The benefits of the Clear-Q technology are most apparent at the edge nodes of any network, which serve a few, or a few dozen, active users, and are most subject to overload. These would be the WiFi access points of a WLAN, the DSLAM and home hubs for fixed broadband access, and the base stations serving cellular data subscribers
The Clear-Q solution preserves a consistent quality of experience for as many users as possible, whether their IP-based services are real-time or interactive. Even when there are more users active than the network is supposed to support, the solution ensures that the overload affects very few of them. And despite its power, the solution is simple to deploy and operate, since it autonomously clears each buffer or queue, with no need to consult policies held elsewhere in the network.
Clear-Q’s mechanism ensures minimal delay for all packets passing through the IP network, first by keeping the number of queues to a minimum, and then by acting as demand approaches overload, before the queue starts to build. This produces a distinctive response to congestion:
1. Short-lived packet flows and low rate media streams like VoIP experience low delay and no packet loss, remaining unaware of any congestion or overload in the network.
2. Higher rate media streams experience low delay and no packet loss, unless they cause overload, when these few streams suffer high or total packet loss.
3. Longer-lived packet flows that employ TCP, the bulk of traditional data traffic, share the IP network capacity fairly with other similar flows.
The Clear-Q technology is a new type of Active Queue Management mechanism, the most widely deployed of which is Random Early Detection (RED).
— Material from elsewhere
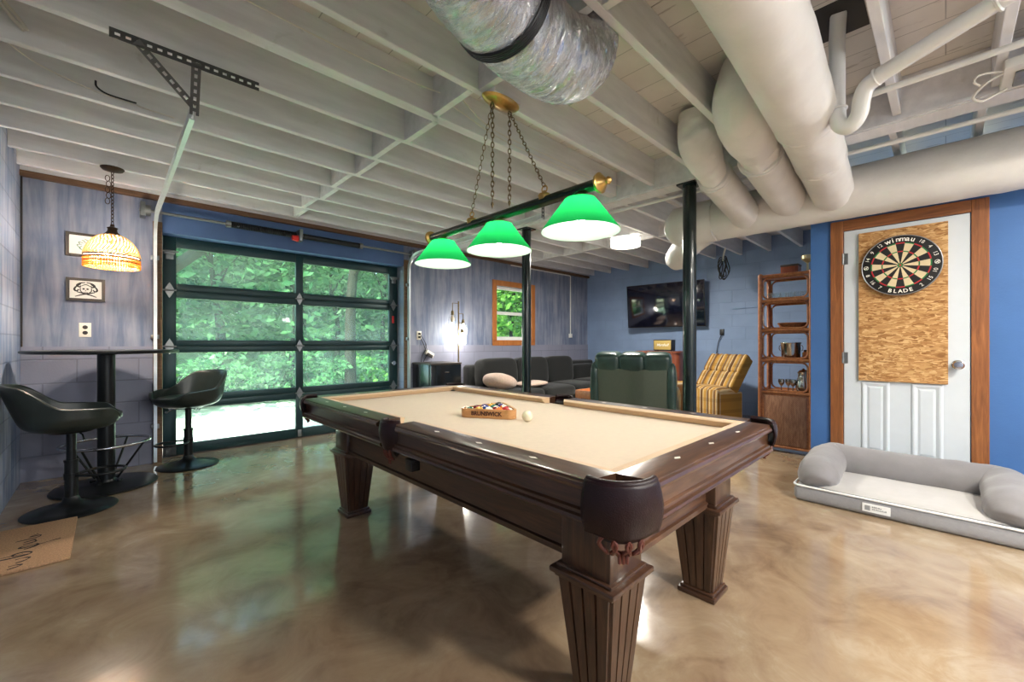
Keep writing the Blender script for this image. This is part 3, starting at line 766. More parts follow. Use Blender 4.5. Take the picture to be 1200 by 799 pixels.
# ================================================================== DUCTS AND PIPES
def wrapped(path, r, seg=28, n=8, wr=.035, seed=0.):
    """insulated duct: smooth tube with shallow lengthwise puckers"""
    pts = smooth_path(path, n); rs = r if callable(r) else (lambda t: r)
    m = MB(); N = len(pts)
    m.tube(pts, [rs(i/(N-1)) for i in range(N)], seg)
    for v in m.b.verts:
        k = 1+0*wr
        d = mnoise.noise(V((v.co.x*7+seed, v.co.y*7, v.co.z*7)))*wr*.35 + mnoise.noise(V((v.co.x*23+seed, v.co.y*9, v.co.z*23)))*wr*.30 + mnoise.noise(V((v.co.x*50+seed, v.co.y*14, v.co.z*14)))*wr*.16
        v.co += V((d, d*.6, d))*.6
    return m
def seam(m, c, d, r, w=.012):
    d = V(d).normalized(); c = V(c); x = d.orthogonal().normalized(); y = d.cross(x)
    m.tube([c+(x*math.cos(2*PI*k/28)+y*math.sin(2*PI*k/28))*r for k in range(28)], w, 6, closed=True); return m
t = thing('main_duct', 'big white wrapped duct running along the top of the dartboard wall', 'duct', (4.155, .3, 2.31))
wrapped([(4.155, -2.9, 2.31), (4.155, -1.5, 2.31), (4.155, -.4, 2.31), (4.155, .6, 2.31), (4.155, 1.52, 2.31)], .192, 36, 14).build('trunk', 'duct_wrap', t)
wrapped([(4.15, 1.50, 2.31), (4.15, 1.66, 2.31), (4.15, 1.78, 2.305), (4.16, 1.88, 2.30), (4.17, 1.91, 2.30)], lambda s: .197 if s < .7 else .197-(s-.7)*.22, 36, 8).build('end_boot', 'duct_wrap', t)
wrapped([(4.20, 1.62, 2.24), (4.30, 1.80, 2.19), (4.44, 1.96, 2.13), (4.58, 2.07, 2.10), (4.66, 2.12, 2.09)], lambda s: .135 if s < .85 else .135-(s-.85)*.5, 28, 8).build('flexible_branch', 'duct_wrap', t)
seam(MB(), (4.155, 1.51, 2.31), (0, 1, 0), .196, .006).build('seam', 'duct_wrap', t); seam(MB(), (4.155, -.6, 2.31), (0, 1, 0), .191, .004).build('seam', 'duct_wrap', t)
MB().tube([(4.02, 1.47, JB), (3.975, 1.48, 2.35), (4.06, 1.48, 2.14), (4.155, 1.48, 2.112), (4.30, 1.48, 2.18)], .003, 6).build('hanger_strap', 'wire', t)
t = thing('branch_duct', 'longest white wrapped branch duct, passing nearest overhead and beside the trap pipe', 'duct', (2.5, .53, 2.38), group=None)
wrapped([(-.5, .41, 2.41), (.7, .455, 2.40), (1.8, .49, 2.385), (2.75, .535, 2.365)], .148, 32, 12, .05).build('long_run', 'duct_wrap', t)
wrapped([(2.68, .53, 2.365), (3.0, .55, 2.36), (3.36, .572, 2.345)], .140, 32, 8, .06, 3.).build('sleeve', 'duct_wrap', t)
wrapped([(3.30, .57, 2.345), (3.7, .59, 2.325), (4.06, .61, 2.30)], .135, 32, 8, .04, 5.).build('end_run', 'duct_wrap', t)
seam(MB(), (2.74, .535, 2.366), (1, .04, -.02), .142, .009).build('seam', 'duct_wrap', t); seam(MB(), (3.34, .571, 2.346), (1, .04, -.02), .136, .008).build('seam', 'duct_wrap', t)
t = thing('branch_duct', 'middle of the three white wrapped branch ducts, bulging down from the ceiling', 'duct', (2.8, .84, 2.5))
wrapped([(2.61, .80, 2.735), (2.60, .80, 2.62), (2.63, .81, 2.50), (2.78, .825, 2.42), (2.98, .84, 2.385), (3.12, .848, 2.37)], lambda s: .115+.045*math.sin(min(1, s*1.25)*PI), 30, 8, .07, 9.).build('elbow', 'duct_wrap', t)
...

RED is most effective in core routers carrying thousands of active transfers, where its action is statistically significant. However at edge nodes with fewer packet flows the undesirable effects become dominant. In particular, such edge nodes are likely to experience the severe overloads that force RED to revert to simple overflow discard. Given a typical multi-service IP traffic mix, the Clear-Q mechanism maintains its distinctive response to 50% or 100% overload and beyond.
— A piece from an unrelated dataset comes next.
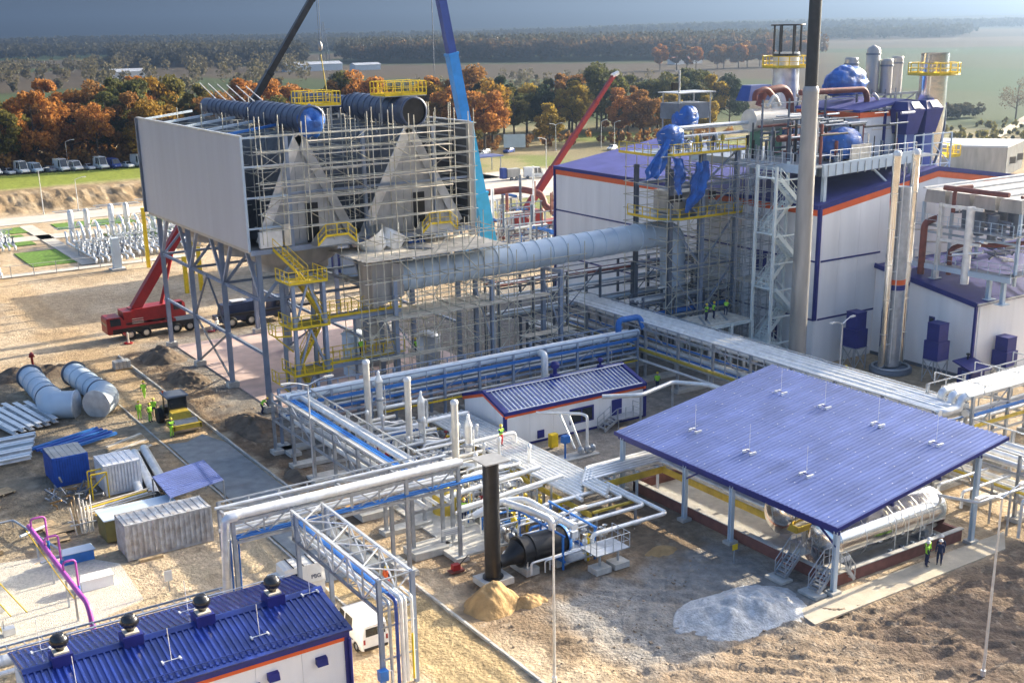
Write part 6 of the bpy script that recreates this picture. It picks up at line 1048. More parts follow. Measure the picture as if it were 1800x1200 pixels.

Long-established Internet standards specify how to assure Quality of Service (QoS) in IP networks, but QoS has proved remarkably resistant to actual deployment. In part this delay stems from complexity; not only the effort to develop the policy infrastructure, but also doubt about the operating cost of maintaining all those policies and service level agreements. And narrow QoS solutions solve some technical challenges of packet loss and jitter while degrading the overall quality of experience: multiple queues that store and so delay packets in transit; blocking sessions with Admission Control. But mainly the focus on premium users and services ignores the commercial imperative to deliver consistent quality to all of a network’s customers. The QoS standards appear to take the Marie Antoinette view of the best-effort users. The Queen’s response, when told that her people had no bread, was: “Let them eat cake.”
Clear-Q offers the simple and effective solution to keeping queues clear. And this enables both fixed and wireless IP networks to sustain the profitability of their infrastructure as traffic loads become ever more demanding.